I believe that Rudolph is looking to keep his foils as short as
possible because of where Blind Date sails. The IJsselmeer has an
average depth of 5m to 6m, but many parts aremuch more shallow than
that. Thus, the desire for shallow foils that kick up.
Given that the foils are doing double duty as steering and leeway
prevention, it's possible that the boats need slightly deeper foils
than formulae would otherwise indicate, and your extra 30 cm is just
the ticket.
However, 30cm extra depth on sidecar might mean 60cm on Blind date,
which might be too deep for the design criteria.
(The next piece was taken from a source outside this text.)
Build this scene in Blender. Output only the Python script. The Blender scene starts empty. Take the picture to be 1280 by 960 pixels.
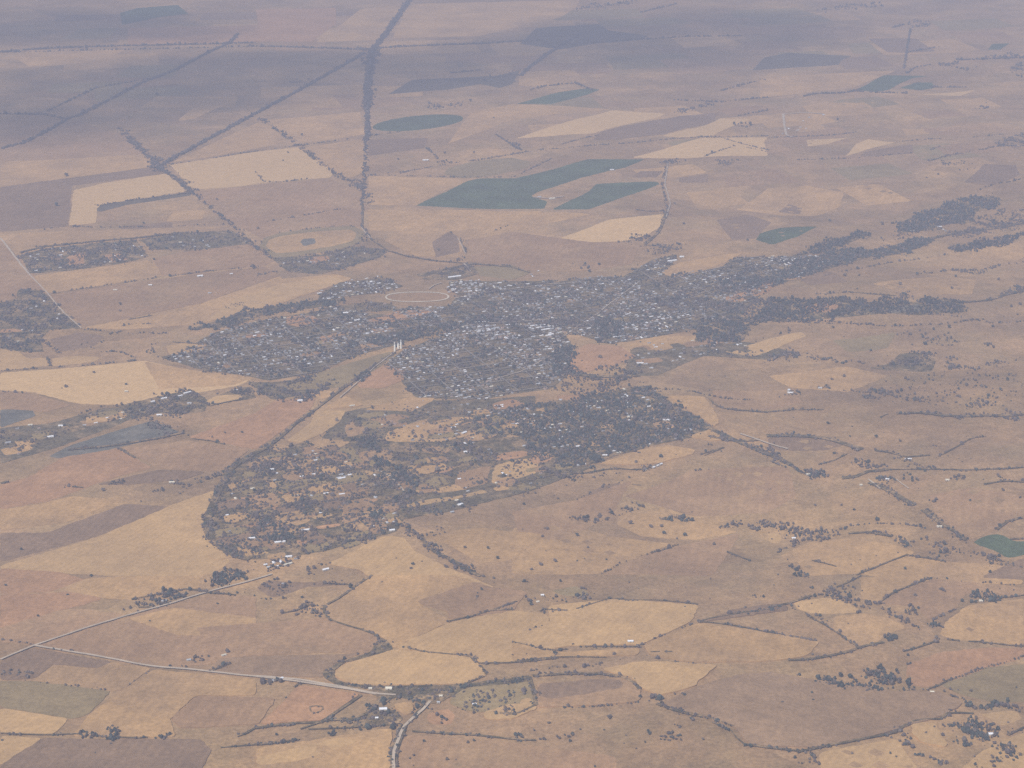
import bpy, math, random
import numpy as np
from mathutils import Vector
from mathutils.geometry import delaunay_2d_cdt

random.seed(7); RNG = np.random.default_rng(7)
sc = bpy.context.scene
COL = sc.collection
R = math.radians

# ---------------------------------------------------------------- camera model (photo pixels are 1280 x 960)
H = 3700.0
HFOV = R(30.0)
F = 640.0 / math.tan(HFOV / 2)
DEP = R(19.8)
cam_d = bpy.data.cameras.new('camera'); cam = bpy.data.objects.new('camera', cam_d); COL.objects.link(cam)
cam.location = (0, 0, H); cam.rotation_euler = (math.pi / 2 - DEP, 0, 0)
cam_d.sensor_fit = 'HORIZONTAL'; cam_d.angle = HFOV; cam_d.clip_start = 10; cam_d.clip_end = 90000
sc.camera = cam

# ---------------------------------------------------------------- the lie of the land
WAVES = [(0.00235, 0.9, 0.4, 17), (0.0031, -0.5, 2.1, 12), (0.0017, 0.35, 4.0, 22), (0.0042, 1.25, 1.0, 6), (0.0037, -1.1, 5.2, 7), (.0068, .2, .3, 4.5), (.0083, -.9, 2.2, 3.2), (.0105, .75, 3.9, 2.2)]
def hgt_true(x, y):
    x = np.asarray(x, float); y = np.asarray(y, float)
    z = np.zeros(np.broadcast(x, y).shape)
    for k, a, p, A in WAVES:
        z = z + A * np.sin(k * (x * math.cos(a) + y * math.sin(a)) + p)
    # rolling on the right and in front, a plain on the left and far away
    m = 0.12 + 0.88 / (1 + np.exp(-(x - 200 - (y - 8500) * 0.12) / 900.0))
    return z * m * 1.6 / (1 + np.exp((y - 19000) / 1500.0))

GR = 100.0
_ni, _nj = 462, 492                       # heights on the 100 m grid from (-23000, -3000)
_T = hgt_true(*np.meshgrid(-23000 + GR * np.arange(_ni), -3000 + GR * np.arange(_nj)))
def hgt(x, y):
    a = np.clip((np.asarray(x, float) + 23000) / GR, 0, _ni - 1.001); b = np.clip((np.asarray(y, float) + 3000) / GR, 0, _nj - 1.001)
    i = a.astype(int); j = b.astype(int); a = a - i; b = b - j
    t00, t10, t01, t11 = _T[j, i], _T[j, i + 1], _T[j + 1, i], _T[j + 1, i + 1]
    return np.where(a >= b, t00 + (t10 - t00) * a + (t11 - t10) * b, t00 + (t01 - t00) * b + (t11 - t01) * a)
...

It also means the
rudders (and/or stocks, if it's the new design) need to be that much
stronger.
As a result of your and Rudolph's experience and expertise, I'll
probably go with longer foils that match what you added to sidecar,
that are as far fore and aft as I can reasonably get them.
- Mike
On 6/14/2010 6:22 AM, Doug Haines wrote:
I have great steering control now on sidecar, since i
added 30cm of depth to the rudder blade,
How is it the other boats are different?
DOug
Albany
--- On Mon, 14/6/10, Arto Hakkarainen <ahakkara@yahoo.com>
wrote:
From: Arto Hakkarainen <ahakkara@yahoo.com>
Subject: Re: [harryproa] Re: Crazy rudder idea
To: harryproa@yahoogroups.com.au
Date: Monday, 14 June, 2010, 19:49
Speaking of foils I talked on the phone yesterday
with Arttu. He has installed the two daggerboards he planned to Ono.
One daggerboard for each tack. He seemed quite happy with them after
the first test sails and said they seemed to improve performance
significantly. Boat also feeled better to sail.